BEGIN

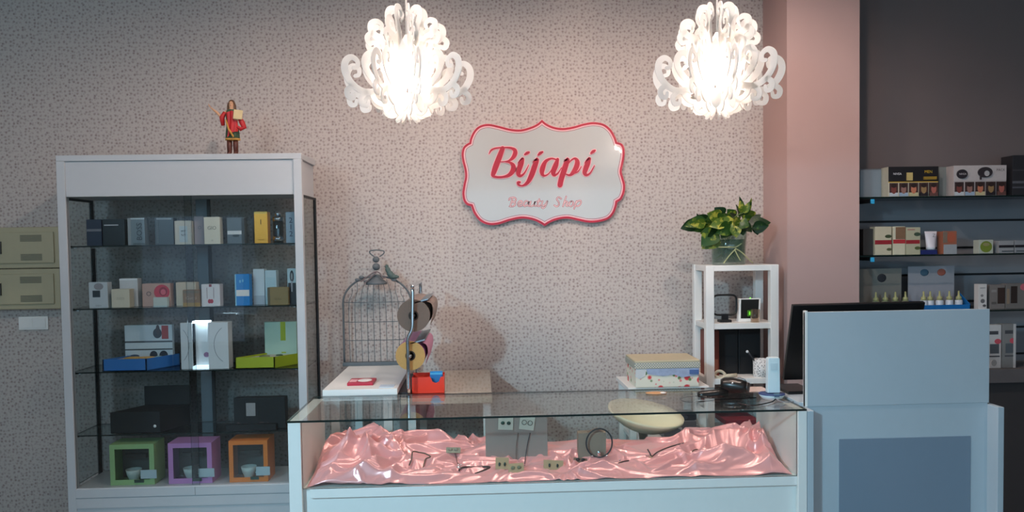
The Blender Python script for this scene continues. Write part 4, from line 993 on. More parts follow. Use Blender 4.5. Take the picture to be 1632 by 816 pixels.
# gift wrap dispenser
dx = PX(656, 3.8, 520)
dsp = thing('paper_dispenser', (dx, 4.05, zt2_), 'chrome gift wrap dispenser stand carrying two paper rolls', 'dispenser')
dY0, dY1 = 3.80, 4.28
dxb = PX(652, dY0, 620)
r1c = P(659, 503, dY0); r2c = P(654, 567, dY0)
top = PZ(659, 456, dY0)
def upright(Yq):
    return [Vector((dxb, Yq, zt2_+.02)), Vector((dxb, Yq, r2c.z)), Vector((dxb+.001, Yq, r2c.z+.08)), Vector((r1c.x-.006, Yq, r1c.z-.06)), Vector((r1c.x-.003, Yq, r1c.z)), Vector((r1c.x, Yq, top-.035))]
hp_ = upright(dY0-.025)+[Vector((r1c.x, dY0-.018, top-.008)), Vector((r1c.x, dY0+.01, top)), Vector((r1c.x, dY1-.02, top)), Vector((r1c.x, dY1+.004, top-.008))]+upright(dY1+.01)[::-1]
MB().tube(catmull(hp_, 5), .0085, 10).build('chrome_hoop', CHROME, dsp, smooth=True)
MB().box(dxb-.06, dxb+.006, dY0-.03, dY1+.06, zt2_, zt2_+.022).build('base_plate', BLACK, dsp, bevel=.003)
for c, lb in ((r1c, 0), (r2c, 1)):
    MB().tube([(c.x, dY0-.032, c.z), (c.x, dY1+.02, c.z)], .008, 10).build('spindle', CHROME, dsp, smooth=True)
    bx = c.x+.035; bz = c.z+.068 if lb == 0 else c.z+.066
    MB().obox((bx, (dY0+dY1)/2, bz), (.07, dY1-dY0, .006), Matrix.Rotation(-.25, 3, 'Y')).build('cutter_bar', ALU, dsp)
def roll(c, R, m_out, m_end, label, tail):
    t = thing('paper_roll', (c.x, (dY0+dY1)/2, c.z-R), label, 'paper roll', 'gift wrap rolls')
    n = 28; mb = MB(); ri = .024
    ring = lambda r, y: [(c.x+r*math.cos(2*math.pi*i/n), y, c.z+r*math.sin(2*math.pi*i/n)) for i in range(n)]
    mb.add(ring(R, dY0)+ring(R, dY1), [(i, (i+1) % n, n+(i+1) % n, n+i) for i in range(n)])
    mb.build('wrapping_sheet', m_out, t, smooth=True, fix=True)
    for y in (dY0, dY1): MB().add(ring(R, y)+ring(ri, y), [(i, (i+1) % n, n+(i+1) % n, n+i) for i in range(n)]).build('roll_end', m_end, t)
    cr = MB(); cr.add(ring(ri, dY0-.001)+ring(ri, dY1), [(i, (i+1) % n, n+(i+1) % n, n+i) for i in range(n)]); cr.add(ring(ri, dY0-.001)+ring(ri*.72, dY0-.001), [(i, (i+1) % n, n+(i+1) % n, n+i) for i in range(n)])
    cr.build('cardboard_core', mat('core_dark', (52, 42, 36), .8), t)
    tl = MB(); q = [(c.x+R*.55, c.z+R*.84), (c.x+R*1.05, c.z+R*.75), (c.x+R*1.18, c.z+R*.2), (c.x+R*.98, c.z-.05)]
    q = catmull(q, 5)
    tl.add([(a, dY0+.01, b) for a, b in q]+[(a, dY1-.01, b) for a, b in q], [(i, i+1, len(q)+i+1, len(q)+i) for i in range(len(q)-1)])
    tl.build('loose_sheet', m_out, t, smooth=True, fix=False)
roll(r1c, 26*dY0/FPX, mat('taupe_paper', (146, 126, 116), .5), mat('brown_roll_end', (112, 92, 80), .7, var=.1, scale=120), 'upper brown gift wrap roll on the chrome dispenser', 0)
roll(r2c, 23.5*dY0/FPX, mat('pink_paper', (206, 140, 172), .5), mat('gold_roll_end', (186, 142, 78), .6, var=.1, scale=120), 'lower pink gift wrap roll with golden end', 1)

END

Task to complete:
What is needed is an exact reproduction of the data, pictures excluded.

Task solution:
The Blender Python script for this scene continues. Write part 4, from line 993 on. More parts follow. Use Blender 4.5. Take the picture to be 1632 by 816 pixels.
# gift wrap dispenser
dx = PX(656, 3.8, 520)
dsp = thing('paper_dispenser', (dx, 4.05, zt2_), 'chrome gift wrap dispenser stand carrying two paper rolls', 'dispenser')
dY0, dY1 = 3.80, 4.28
dxb = PX(652, dY0, 620)
r1c = P(659, 503, dY0); r2c = P(654, 567, dY0)
top = PZ(659, 456, dY0)
def upright(Yq):
    return [Vector((dxb, Yq, zt2_+.02)), Vector((dxb, Yq, r2c.z)), Vector((dxb+.001, Yq, r2c.z+.08)), Vector((r1c.x-.006, Yq, r1c.z-.06)), Vector((r1c.x-.003, Yq, r1c.z)), Vector((r1c.x, Yq, top-.035))]
hp_ = upright(dY0-.025)+[Vector((r1c.x, dY0-.018, top-.008)), Vector((r1c.x, dY0+.01, top)), Vector((r1c.x, dY1-.02, top)), Vector((r1c.x, dY1+.004, top-.008))]+upright(dY1+.01)[::-1]
MB().tube(catmull(hp_, 5), .0085, 10).build('chrome_hoop', CHROME, dsp, smooth=True)
MB().box(dxb-.06, dxb+.006, dY0-.03, dY1+.06, zt2_, zt2_+.022).build('base_plate', BLACK, dsp, bevel=.003)
for c, lb in ((r1c, 0), (r2c, 1)):
    MB().tube([(c.x, dY0-.032, c.z), (c.x, dY1+.02, c.z)], .008, 10).build('spindle', CHROME, dsp, smooth=True)
    bx = c.x+.035; bz = c.z+.068 if lb == 0 else c.z+.066
    MB().obox((bx, (dY0+dY1)/2, bz), (.07, dY1-dY0, .006), Matrix.Rotation(-.25, 3, 'Y')).build('cutter_bar', ALU, dsp)
def roll(c, R, m_out, m_end, label, tail):
    t = thing('paper_roll', (c.x, (dY0+dY1)/2, c.z-R), label, 'paper roll', 'gift wrap rolls')
    n = 28; mb = MB(); ri = .024
    ring = lambda r, y: [(c.x+r*math.cos(2*math.pi*i/n), y, c.z+r*math.sin(2*math.pi*i/n)) for i in range(n)]
    mb.add(ring(R, dY0)+ring(R, dY1), [(i, (i+1) % n, n+(i+1) % n, n+i) for i in range(n)])
    mb.build('wrapping_sheet', m_out, t, smooth=True, fix=True)
    for y in (dY0, dY1): MB().add(ring(R, y)+ring(ri, y), [(i, (i+1) % n, n+(i+1) % n, n+i) for i in range(n)]).build('roll_end', m_end, t)
    cr = MB(); cr.add(ring(ri, dY0-.001)+ring(ri, dY1), [(i, (i+1) % n, n+(i+1) % n, n+i) for i in range(n)]); cr.add(ring(ri, dY0-.001)+ring(ri*.72, dY0-.001), [(i, (i+1) % n, n+(i+1) % n, n+i) for i in range(n)])
    cr.build('cardboard_core', mat('core_dark', (52, 42, 36), .8), t)
    tl = MB(); q = [(c.x+R*.55, c.z+R*.84), (c.x+R*1.05, c.z+R*.75), (c.x+R*1.18, c.z+R*.2), (c.x+R*.98, c.z-.05)]
    q = catmull(q, 5)
    tl.add([(a, dY0+.01, b) for a, b in q]+[(a, dY1-.01, b) for a, b in q], [(i, i+1, len(q)+i+1, len(q)+i) for i in range(len(q)-1)])
    tl.build('loose_sheet', m_out, t, smooth=True, fix=False)
roll(r1c, 26*dY0/FPX, mat('taupe_paper', (146, 126, 116), .5), mat('brown_roll_end', (112, 92, 80), .7, var=.1, scale=120), 'upper brown gift wrap roll on the chrome dispenser', 0)
roll(r2c, 23.5*dY0/FPX, mat('pink_paper', (206, 140, 172), .5), mat('gold_roll_end', (186, 142, 78), .6, var=.1, scale=120), 'lower pink gift wrap roll with golden end', 1)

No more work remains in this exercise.